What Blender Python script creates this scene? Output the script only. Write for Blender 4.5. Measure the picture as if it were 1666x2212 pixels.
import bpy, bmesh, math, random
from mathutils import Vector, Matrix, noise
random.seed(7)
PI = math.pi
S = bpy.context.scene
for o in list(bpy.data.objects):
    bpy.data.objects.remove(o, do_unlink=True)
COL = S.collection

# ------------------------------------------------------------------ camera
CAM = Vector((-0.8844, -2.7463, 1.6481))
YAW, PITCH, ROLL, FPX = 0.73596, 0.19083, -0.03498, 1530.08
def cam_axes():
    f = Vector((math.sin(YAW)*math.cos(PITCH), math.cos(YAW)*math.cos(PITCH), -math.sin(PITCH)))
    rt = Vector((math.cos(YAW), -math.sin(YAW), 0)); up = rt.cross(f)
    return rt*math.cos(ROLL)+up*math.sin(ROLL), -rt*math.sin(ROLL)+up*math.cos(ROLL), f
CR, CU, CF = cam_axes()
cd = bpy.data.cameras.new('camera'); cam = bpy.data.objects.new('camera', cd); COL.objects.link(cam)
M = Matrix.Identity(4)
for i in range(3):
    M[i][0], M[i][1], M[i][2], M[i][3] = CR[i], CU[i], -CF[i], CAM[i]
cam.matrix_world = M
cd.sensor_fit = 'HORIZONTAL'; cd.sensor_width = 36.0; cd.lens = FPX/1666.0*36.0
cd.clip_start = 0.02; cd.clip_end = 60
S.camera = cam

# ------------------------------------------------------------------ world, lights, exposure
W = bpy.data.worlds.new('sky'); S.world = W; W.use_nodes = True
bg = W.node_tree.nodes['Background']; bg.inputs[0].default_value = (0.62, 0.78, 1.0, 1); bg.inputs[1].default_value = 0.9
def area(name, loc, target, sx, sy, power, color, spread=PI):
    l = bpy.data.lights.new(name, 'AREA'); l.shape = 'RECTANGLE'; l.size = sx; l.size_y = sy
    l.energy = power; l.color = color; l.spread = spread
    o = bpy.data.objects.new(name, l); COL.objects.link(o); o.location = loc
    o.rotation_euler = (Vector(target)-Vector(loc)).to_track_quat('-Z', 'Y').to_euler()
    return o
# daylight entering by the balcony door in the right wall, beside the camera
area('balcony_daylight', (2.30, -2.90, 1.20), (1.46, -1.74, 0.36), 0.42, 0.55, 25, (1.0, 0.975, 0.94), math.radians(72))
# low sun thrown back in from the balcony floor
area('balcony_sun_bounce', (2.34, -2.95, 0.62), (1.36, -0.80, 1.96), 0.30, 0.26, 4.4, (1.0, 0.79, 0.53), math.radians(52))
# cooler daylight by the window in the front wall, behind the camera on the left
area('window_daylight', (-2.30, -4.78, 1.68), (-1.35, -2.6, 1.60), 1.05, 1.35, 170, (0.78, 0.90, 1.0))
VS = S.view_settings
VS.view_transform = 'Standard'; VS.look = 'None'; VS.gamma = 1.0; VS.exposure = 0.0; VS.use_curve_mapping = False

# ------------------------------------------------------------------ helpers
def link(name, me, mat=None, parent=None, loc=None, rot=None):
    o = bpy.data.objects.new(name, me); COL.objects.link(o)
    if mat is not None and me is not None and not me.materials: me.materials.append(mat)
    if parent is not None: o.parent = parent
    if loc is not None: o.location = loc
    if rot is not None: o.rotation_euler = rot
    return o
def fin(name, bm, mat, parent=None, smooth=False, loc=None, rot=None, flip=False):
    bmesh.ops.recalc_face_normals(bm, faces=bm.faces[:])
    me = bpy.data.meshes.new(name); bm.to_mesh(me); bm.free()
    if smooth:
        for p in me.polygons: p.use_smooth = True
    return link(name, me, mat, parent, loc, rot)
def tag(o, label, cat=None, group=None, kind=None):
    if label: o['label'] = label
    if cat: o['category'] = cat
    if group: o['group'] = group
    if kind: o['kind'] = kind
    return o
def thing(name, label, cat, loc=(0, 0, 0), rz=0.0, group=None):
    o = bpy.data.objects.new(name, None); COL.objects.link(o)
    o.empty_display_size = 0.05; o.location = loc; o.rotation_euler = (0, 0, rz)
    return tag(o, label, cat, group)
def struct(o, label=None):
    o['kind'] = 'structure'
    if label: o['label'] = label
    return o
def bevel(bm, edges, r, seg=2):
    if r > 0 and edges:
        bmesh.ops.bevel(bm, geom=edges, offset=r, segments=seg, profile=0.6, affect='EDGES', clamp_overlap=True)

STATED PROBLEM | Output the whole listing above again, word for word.

EXERCISE RESPONSE |
What Blender Python script creates this scene? Output the script only. Write for Blender 4.5. Measure the picture as if it were 1666x2212 pixels.
import bpy, bmesh, math, random
from mathutils import Vector, Matrix, noise
random.seed(7)
PI = math.pi
S = bpy.context.scene
for o in list(bpy.data.objects):
    bpy.data.objects.remove(o, do_unlink=True)
COL = S.collection

# ------------------------------------------------------------------ camera
CAM = Vector((-0.8844, -2.7463, 1.6481))
YAW, PITCH, ROLL, FPX = 0.73596, 0.19083, -0.03498, 1530.08
def cam_axes():
    f = Vector((math.sin(YAW)*math.cos(PITCH), math.cos(YAW)*math.cos(PITCH), -math.sin(PITCH)))
    rt = Vector((math.cos(YAW), -math.sin(YAW), 0)); up = rt.cross(f)
    return rt*math.cos(ROLL)+up*math.sin(ROLL), -rt*math.sin(ROLL)+up*math.cos(ROLL), f
CR, CU, CF = cam_axes()
cd = bpy.data.cameras.new('camera'); cam = bpy.data.objects.new('camera', cd); COL.objects.link(cam)
M = Matrix.Identity(4)
for i in range(3):
    M[i][0], M[i][1], M[i][2], M[i][3] = CR[i], CU[i], -CF[i], CAM[i]
cam.matrix_world = M
cd.sensor_fit = 'HORIZONTAL'; cd.sensor_width = 36.0; cd.lens = FPX/1666.0*36.0
cd.clip_start = 0.02; cd.clip_end = 60
S.camera = cam

# ------------------------------------------------------------------ world, lights, exposure
W = bpy.data.worlds.new('sky'); S.world = W; W.use_nodes = True
bg = W.node_tree.nodes['Background']; bg.inputs[0].default_value = (0.62, 0.78, 1.0, 1); bg.inputs[1].default_value = 0.9
def area(name, loc, target, sx, sy, power, color, spread=PI):
    l = bpy.data.lights.new(name, 'AREA'); l.shape = 'RECTANGLE'; l.size = sx; l.size_y = sy
    l.energy = power; l.color = color; l.spread = spread
    o = bpy.data.objects.new(name, l); COL.objects.link(o); o.location = loc
    o.rotation_euler = (Vector(target)-Vector(loc)).to_track_quat('-Z', 'Y').to_euler()
    return o
# daylight entering by the balcony door in the right wall, beside the camera
area('balcony_daylight', (2.30, -2.90, 1.20), (1.46, -1.74, 0.36), 0.42, 0.55, 25, (1.0, 0.975, 0.94), math.radians(72))
# low sun thrown back in from the balcony floor
area('balcony_sun_bounce', (2.34, -2.95, 0.62), (1.36, -0.80, 1.96), 0.30, 0.26, 4.4, (1.0, 0.79, 0.53), math.radians(52))
# cooler daylight by the window in the front wall, behind the camera on the left
area('window_daylight', (-2.30, -4.78, 1.68), (-1.35, -2.6, 1.60), 1.05, 1.35, 170, (0.78, 0.90, 1.0))
VS = S.view_settings
VS.view_transform = 'Standard'; VS.look = 'None'; VS.gamma = 1.0; VS.exposure = 0.0; VS.use_curve_mapping = False

# ------------------------------------------------------------------ helpers
def link(name, me, mat=None, parent=None, loc=None, rot=None):
    o = bpy.data.objects.new(name, me); COL.objects.link(o)
    if mat is not None and me is not None and not me.materials: me.materials.append(mat)
    if parent is not None: o.parent = parent
    if loc is not None: o.location = loc
    if rot is not None: o.rotation_euler = rot
    return o
def fin(name, bm, mat, parent=None, smooth=False, loc=None, rot=None, flip=False):
    bmesh.ops.recalc_face_normals(bm, faces=bm.faces[:])
    me = bpy.data.meshes.new(name); bm.to_mesh(me); bm.free()
    if smooth:
        for p in me.polygons: p.use_smooth = True
    return link(name, me, mat, parent, loc, rot)
def tag(o, label, cat=None, group=None, kind=None):
    if label: o['label'] = label
    if cat: o['category'] = cat
    if group: o['group'] = group
    if kind: o['kind'] = kind
    return o
def thing(name, label, cat, loc=(0, 0, 0), rz=0.0, group=None):
    o = bpy.data.objects.new(name, None); COL.objects.link(o)
    o.empty_display_size = 0.05; o.location = loc; o.rotation_euler = (0, 0, rz)
    return tag(o, label, cat, group)
def struct(o, label=None):
    o['kind'] = 'structure'
    if label: o['label'] = label
    return o
def bevel(bm, edges, r, seg=2):
    if r > 0 and edges:
        bmesh.ops.bevel(bm, geom=edges, offset=r, segments=seg, profile=0.6, affect='EDGES', clamp_overlap=True)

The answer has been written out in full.